Lagi heboh, nikah on line di negeri ini, upanya teknologi memberi inspirasi kepada berbagai kehidupan. Konon Gusdur, maaf kalau saya salah, di nikahkan saat beliau masih sekolah di Bagdad, jadi ijab kabulnya via telephone, tidak hadir berpasangan dengan Ibu Shinta.
Bagaimana nikah cara Tuhan?
Ketika Muhammad menikah dengan Khadijah, tatacaranya persis seperti dalam shariah Islam, ada walinya, ada maharnya, Ijab-kabul, dan saksi-saksinya, padahal waktu itu belum lahir Al-Islam. Pada waktu itu, umat kebanyakan beragama Nashoro, seperti Khadijah. Muhammad sendiri beragama nenek moyangnya asal Ibrahim. Karena itu Islam dan kristem dalam ijabnya mirip, Islam menyebutkan “saya terima nikahnya” atau qabiltu dan kristen jawab nya juga sama “I do”.
Jadi rukun nikah shariah ini, asalnya dari budaya orang Arab. Saya tidak mengerti kenapa kemudian menjadi hukum Tuhan/sharia. Didalam prakteknya, yang mengawinkan adalah walinya, tetapi yang mesyahkan adalah saksi. Kan ketika ijab kabul selesai, penghulu bertanya kepada saksi, syah atau tidaknya ijab? Ketika saksi mengatakan syah, maka serta merta saat itu juga, yag tadinya jinnah menjadi halal, kemudian masuk kedalam hukum hak dan kewajiban sebagai suami dan istri.
Saya tanyakan kepada guru ngaji mengenai hal ini, jawabnya :”tatacara pernikahan itu adalah dalam rangka hablu minnanas”. Hah..public announcement!? Tapi ketika saya renungkan, benar juga adanya.

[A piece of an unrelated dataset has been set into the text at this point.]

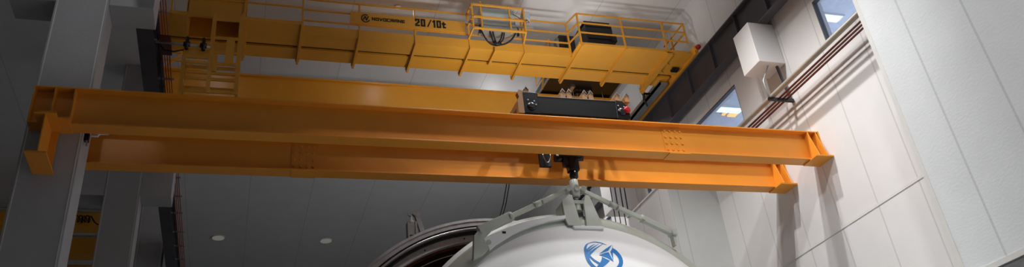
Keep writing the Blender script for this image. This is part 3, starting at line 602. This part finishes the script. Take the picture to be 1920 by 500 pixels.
for s in (-1, 1):
    H = Vector((6.32+s*.16, 14.15, 6.76)); E = Vector((4.2, 14.0, 5.79)) if s < 0 else Vector((8.29, 14.05, 5.83)); D = E-H; L = D.length
    wd = .095; we = .18 if s < 0 else .12
    arm = MB().bar(H, H+D*.65, wd*.75, wd).build('arm', 'greypaint', t, .015)
    MB().bar(H+D*.65, E, .12, we, (0, 0, 1)).build('arm_end', 'greypaint', arm, .012)
    MB().tube([H+D*.31, H+D*.385], .06, 14).build('turnbuckle', 'greypaint', arm)
    for k in (.305, .39): MB().tube([H+D*(k-.006), H+D*(k+.006)], .068, 14).build('collar', 'galv', arm)
    MB().tube([H+D*.64, H+D*.675], .085, 14).tube([H+D*.658+Vector((0, -.1, -.03)), H+D*.658+Vector((0, .1, -.03))], .03, 10).build('clamp', 'greypaint', arm)
    MB().cyl(H+Vector((0, -.12, 0)), H+Vector((0, .08, 0)), .06, 18).build('pivot_pin', 'greypaint', arm)
    MB().cyl(E+Vector((-s*.04, -.12, -.01)), E+Vector((-s*.04, .1, -.01)), .045, 18).build('pivot_pin', 'greypaint', arm)
    if s < 0: MB().poly([(4.04, 13.93, 5.22), (4.09, 13.93, 5.69), (4.17, 13.93, 5.78), (4.5, 13.93, 5.85), (4.28, 13.93, 5.63), (4.35, 13.93, 5.42), (4.22, 13.93, 5.3)], (0, .12, 0)).build('end_bracket', 'greypaint', arm, .008)
    else: MB().poly([(8.22, 13.98, 5.88), (8.34, 13.98, 5.89), (8.35, 13.98, 5.8), (8.29, 13.98, 5.72), (8.27, 13.98, 5.56), (8.23, 13.98, 5.56)], (0, .14, 0)).build('end_bracket', 'greypaint', arm, .006)
sp = MB().poly([(4.27, 13.94, 5.64), (4.5, 13.94, 5.745), (4.75, 13.94, 5.85), (5.0, 13.94, 5.945), (5.28, 13.94, 6.03), (5.6, 13.94, 6.09), (5.96, 13.94, 6.13), (5.96, 13.94, 6.06), (5.6, 13.94, 6.0), (5.29, 13.94, 5.91), (5.05, 13.94, 5.82), (4.84, 13.94, 5.72), (4.51, 13.94, 5.52), (4.37, 13.94, 5.41)], (0, .12, 0)).build('spreader', 'white', t, .008)
sp['label'] = 'white curved spreader'
MB().tube([(4.36, 13.935, 5.56), (4.36, 13.945, 5.56)], .05, 20).build('end_cap', 'greypaint', sp)
MB().box(4.64, 4.71, 13.933, 13.945, 5.735, 5.775).build('slot', 'black', sp)
# cables and conduits
t = thing('hanging_cable', 'thin double cable hanging behind the beam onto the chamber', 'cable', (5.8, 15.6, 7.0))
for d in (0, .06): MB().tube([(5.28+d, 15.0, 8.012), (5.28+d, 15.1, 8.02), (5.29+d, 15.22, 7.7), (5.31+d, 15.35, 7.4), (5.33+d, 15.75, 7.15), (5.36+d, 16.25, 7.0)], .012, 6).build('cable_run', 'dark', t)
for i, x in enumerate((11.12, 11.28, 11.46, 11.61)):
    tag(MB().tube([(x, 22.084, 10.95), (x-.03, 22.084, 9.3)], .016, 8).build('conduit', 'rubber'), 'thin dark conduit on the far corbel, %s' % ('leftmost of four', 'second of four from the left', 'third of four from the left', 'rightmost of four')[i], 'conduit', 'dark conduits beyond the door')
# camera and switch on the nearest column
t = thing('security_camera', 'white bullet security camera on the nearest column under the beam', 'security camera', (-2.63, 13.9, 7.35))
MB().box(-2.63, -2.6, 13.84, 13.96, 7.28, 7.46).build('wall_plate', 'white', t)
MB().tube([(-2.6, 13.9, 7.38), (-2.45, 13.9, 7.38), (-2.42, 13.86, 7.42)], .02, 8).build('mounting_arm', 'white', t)
MB().bar((-2.47, 13.9, 7.47), (-2.27, 13.72, 7.38), .1, .1).build('camera_body', 'white', t, .015)
MB().bar((-2.29, 13.735, 7.39), (-2.25, 13.7, 7.37), .085, .085).build('lens_hood', 'black', t)
t = thing('limit_switch', 'small black switch box on the column edge below the camera', 'switch', (-2.6, 13.75, 7.2))
MB().box(-2.63, -2.55, 13.72, 13.82, 7.2, 7.34).build('switch_body', 'black', t, .008)
MB().bar((-2.58, 13.74, 7.22), (-2.57, 13.74, 7.1), .025).build('lever', 'galv', t)

# ------------------------------------------------------------------ second crane in the bay beyond the columns
t = thing('bay_crane', 'amber crane girders glimpsed between the columns in the next bay', 'bridge crane', (-10, 30, 12.1))
MB().box(-17, -3.9, 29.3, 29.9, 12.1, 12.68).build('main_girder', 'girder', t)
MB().box(-17, -3.9, 31.8, 32.4, 12.05, 12.7).build('main_girder', 'girder', t)
for x in (-3.95, -16.8): MB().box(x-.25, x, 28.5, 33, 11.85, 12.1).build('end_carriage', 'girder', t)
for x in (-16, -13, -10): MB().bar((x, 32.4, 12.1), (x+.5, 33.6, 12.1), .08).build('walkway_bracket', 'yellow', t)
MB().box(-17, -4.6, 33.0, 33.8, 12.05, 12.1).build('walkway_deck', 'yellow', t)
for y, z in ((29.15, 12.68), (29.15, 12.57), (30.0, 12.02)): MB().box(-17, -4.6, y-.03, y+.03, z-.025, z+.025).build('festoon_track', 'galv', t)
for x0, nm in ((-5.32, 0), (-9.0, 0)):
    c = [(x0-.5, 29.17, 12.1), (x0-.25, 29.17, 12.45), (x0-.1, 29.17, 12.5)]
    for k in range(49):
        a = math.pi/2-k*2*math.pi/12; c.append((x0+.105*k/12+.05*math.cos(a), 29.17+.03*math.sin(a*.5), 12.3+.12*math.sin(a)))
    c += [(x0+.55, 29.17, 12.2), (x0+.65, 29.17, 12.12), (x0+.85, 29.17, 12.12), (x0+1.1, 29.17, 12.3)]
    MB().tube(c, .02, 8).build('festoon_cable', 'rubber', t)
# ------------------------------------------------------------------ ceiling lamps and added fill lights
LN = {(8.3, 12.2): 'in front of the beams on the right', (4.8, 11.5): 'in front of the beams midway', (-3.2, 7.0): 'added as unseen fill for the nearest column on the left', (3.4, 12.8): 'in front of the beams midway, added as fill for the right wall',
      (8.2, 9.0): 'before the near pilaster, second from the beams', (3.7, 18.2): 'above the crane sign board', (-1.0, 18.2): 'above the hanging maintenance cage',
      (5.0, 2.5): 'left above the photographer, added as fill for the near pilaster', (8.1, 26.8): 'far behind the chamber, aimed at the right wall', (8.1, 24.0): 'behind the crane over the chamber',
      (8.1, 35.4): 'at the far end behind the door', (3.59, 35.4): 'at the far end, left of the chamber clamp', (-.91, 35.2): 'at the far end, beside the conductor bars',
      (5.5, -1.0): 'behind the photographer, added as fill for the right wall', (7.2, 10.0): 'added to bounce off the floor before the beams', (6.5, 6.0): 'above the photographer, added as fill for the door'}
for x, y, pw, rad, aim, cone in LAMPS:
    if (x, y) == (9.05, 17.75):
        t = thing('fill_lamp', 'small bare fill lamp added behind the black resistor boxes of the crane', 'lamp', (x, y, ZT))  # added out of sight to brighten the ceiling above the crane
        MB().tube([(x, y, ZT), (x, y, ZT+.1)], .04, 12).build('lamp_holder', 'black', t)
    else:
        t = thing('ceiling_light', 'round recessed ceiling light '+LN[(x, y)], 'ceiling light', (x, y, CEIL), 'round ceiling lights')
        rr = .09 if y == 18.2 else .27
        MB().tube([(x, y, CEIL-.03), (x, y, CEIL)], rr, 32).build('light_rim', 'trimwhite', t)
        MB().tube([(x, y, CEIL-.045), (x, y, CEIL-.03)], rr*.9, 32).build('diffuser', 'lamp', t)
    d = bpy.data.lights.new('lamp', 'SPOT' if cone else 'POINT'); d.energy = pw; d.shadow_soft_size = rad; d.color = WARM
    lo = bpy.data.objects.new('lamp', d); COL.objects.link(lo); lo.parent = t; lo.location = (0, 0, -.05-rad-.02 if cone else (-.7 if y != 17.75 else .17))
    if cone:
        d.spot_size = math.radians(cone); d.spot_blend = .8
        if aim: lo.rotation_euler = (Vector(aim)-Vector((x, y, CEIL))).to_track_quat('-Z', 'Y').to_euler()
for x, y, z, pw, aim, cone in FILL_FLOODS:
    t = thing('fill_light', 'small black floodlight on the hoist trolley, added as unseen fill behind its black end truck', 'fill_light', (x, y, z-.08), 'added fill lights on the hoist trolley')  # added, unseen from the camera, to brighten the crane's underside
    MB().box(x-.03, x+.03, y-.04, y+.04, BZ1+.42, z-.1).build('bracket', 'black', t)
    MB().box(x-.16, x+.16, y-.1, y+.1, z-.1, z-.04).build('housing', 'black', t, .01)
    MB().box(x-.14, x+.14, y-.08, y+.08, z-.04, z-.03).build('lens', 'lamp', t)
    d = bpy.data.lights.new('lamp', 'SPOT'); d.energy = pw; d.shadow_soft_size = .28; d.color = WARM; d.spot_size = math.radians(cone); d.spot_blend = .9
    lo = bpy.data.objects.new('lamp', d); COL.objects.link(lo); lo.parent = t; lo.location = (0, 0, .14)
    lo.rotation_euler = (Vector(aim)-Vector((x, y, z))).to_track_quat('-Z', 'Y').to_euler()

Kan kalau tidak ada cinta kasih, walau rukun nikah lengkap tidak akan terjadi alias mustahil pernikahan.
Mau bukti? Coba flash back ke jaman Adam dan Hawa (!?). Walau tidak ada wali nikah, tidak ada saksi, tidak ada mahar, tidak ucap ijab kabul, yang ada pasti hanya cinta kasih karena itu kemudian lahirlah keturunannya hingga ke anda..hehehehehe…itulah sunnatullah. Its Love.